Stream: compiler development

Topic: Removing a Wasm optimisation


view this post on Zulip Brian Carroll (Nov 06 2023 at 08:23):

Hey folks, I just opened a PR to remove an optimisation from the Wasm dev backend but wanted to get feedback on the idea here too.
While Brendan was working on the Zig 0.11 PR, the last issue was a tricky one in Wasm, and I commented that it seemed to be in the most complex part of the Wasm backend. I was actually a bit afraid to touch it.
But that code is mainly concerned with a size optimisation, which we could do without.
So the PR is to delete the optimisation and all of the book-keeping code we need for it.
The diff is +320 -910 which is a nice simplification.

view this post on Zulip Brian Carroll (Nov 06 2023 at 08:23):

In theory this makes the generated code more bloated. But it deletes complex code that I'm afraid of. And I have not actually been able to measure the bloat!

view this post on Zulip Brian Carroll (Nov 06 2023 at 08:24):

Disk space for all test_gen binaries with optimisation: 759,592 bytes
Disk space for all test_gen binaries without optimisation: 759,688 bytes
So that's just 96 bytes.

view this post on Zulip Brian Carroll (Nov 06 2023 at 08:24):

This is weirdly small though.

view this post on Zulip Brian Carroll (Nov 06 2023 at 08:25):

There's an example in the PR body for 1 + 2 + 3 where the optimisation removes 10 instructions, at 2 bytes each, which is 20 bytes. And that's just 1 test out of 1250.

view this post on Zulip Brian Carroll (Nov 06 2023 at 08:36):

Some technical background:

Each Wasm function can store local variables in one of 3 places:

  1. the stack machine: every Wasm instruction pushes and pops values from the stack machine, so this is a form of storage
  2. local variables: store int or float values, referenced by an index number. Sort of act like CPU registers.
  3. stack memory: we manage a stack data structure in the Wasm module's memory, just like normal assembly does.

We need to choose one of these 3 places to store each Symbol in the monomorphic IR.
Currently on the main branch, we use all 3 in various situations.

view this post on Zulip Brian Carroll (Nov 06 2023 at 08:36):

The PR removes (1) as an option.
It turns out to be more complicated than you'd expect to track symbols in the stack machine.
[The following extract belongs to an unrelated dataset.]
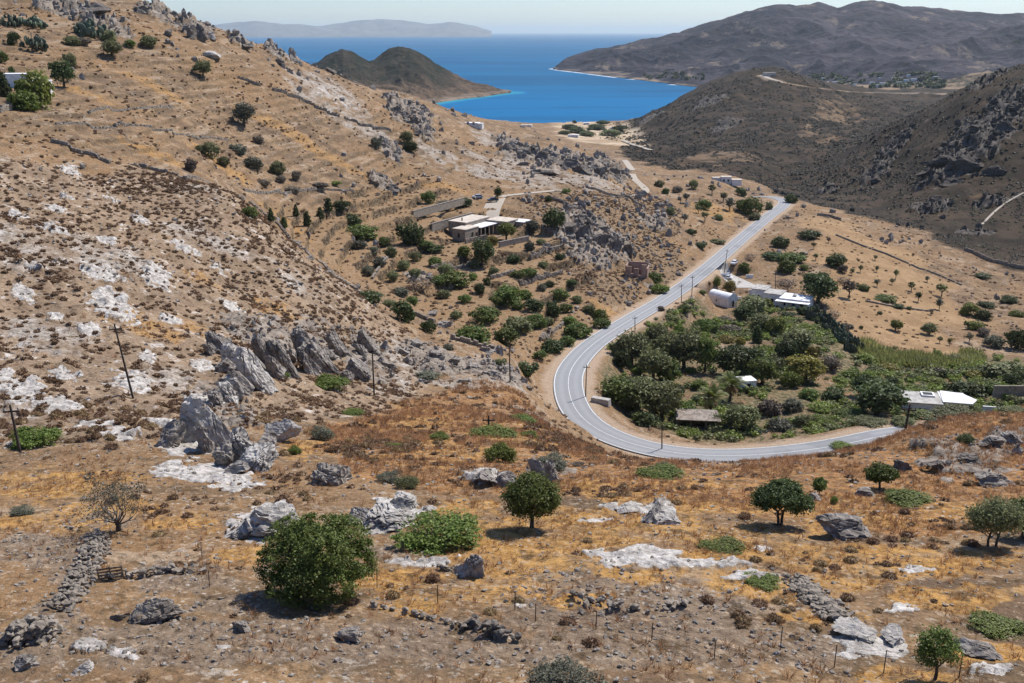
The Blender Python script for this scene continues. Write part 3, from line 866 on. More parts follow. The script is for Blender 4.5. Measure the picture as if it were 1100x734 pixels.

Wasm has structured control flow with nested block scopes. So there are instructions like loop rather than just "jump" or "goto". You can't access a value in a higher scope.

view this post on Zulip Brian Carroll (Nov 06 2023 at 08:38):

After this PR we no longer track what's stored in the stack machine.
Instead we do a much more direct translation of the mono IR.
We translate each let in the IR to:

view this post on Zulip Brian Carroll (Nov 06 2023 at 08:40):

The drawback is that we are not taking advantage of the stack machine, so we get inefficient code.
The advantage is that we are more directly translating the mono IR so our Rust code is much simpler and easier to maintain.

view this post on Zulip Brian Carroll (Nov 06 2023 at 08:41):

There doesn't seem to be much speed advantage, at least in the test_gen tests.
The total runtime for cargo test-gen-wasm goes from 7.428s to 7.412s (based on hyperfine with 10 runs).

view this post on Zulip Brian Carroll (Nov 06 2023 at 08:41):

So the main argument is simplicity/maintainability.

view this post on Zulip Brian Carroll (Nov 06 2023 at 08:45):

Frankly, I don't want to be the only one who is able to make changes in this code. I've had less time for Roc in the past year and I'm not sure how my availability is going to fluctuate in the future. So getting rid of something very complex that we don't really need, seems like a good idea.

view this post on Zulip Brian Carroll (Nov 06 2023 at 08:53):

If we decide that we need the size optimisation, it would be much simpler to implement it after generating the instructions for a function. We could probably combine it into an existing pass. I think it would be a lot less code and easier to understand/maintain/debug.

view this post on Zulip Anton (Nov 06 2023 at 09:12):

Sounds like a wise decision!

view this post on Zulip Richard Feldman (Nov 06 2023 at 11:54):

Agreed! :smiley:

view this post on Zulip Richard Feldman (Nov 06 2023 at 11:54):

Thanks @Brian Carroll, I think that's a really good call!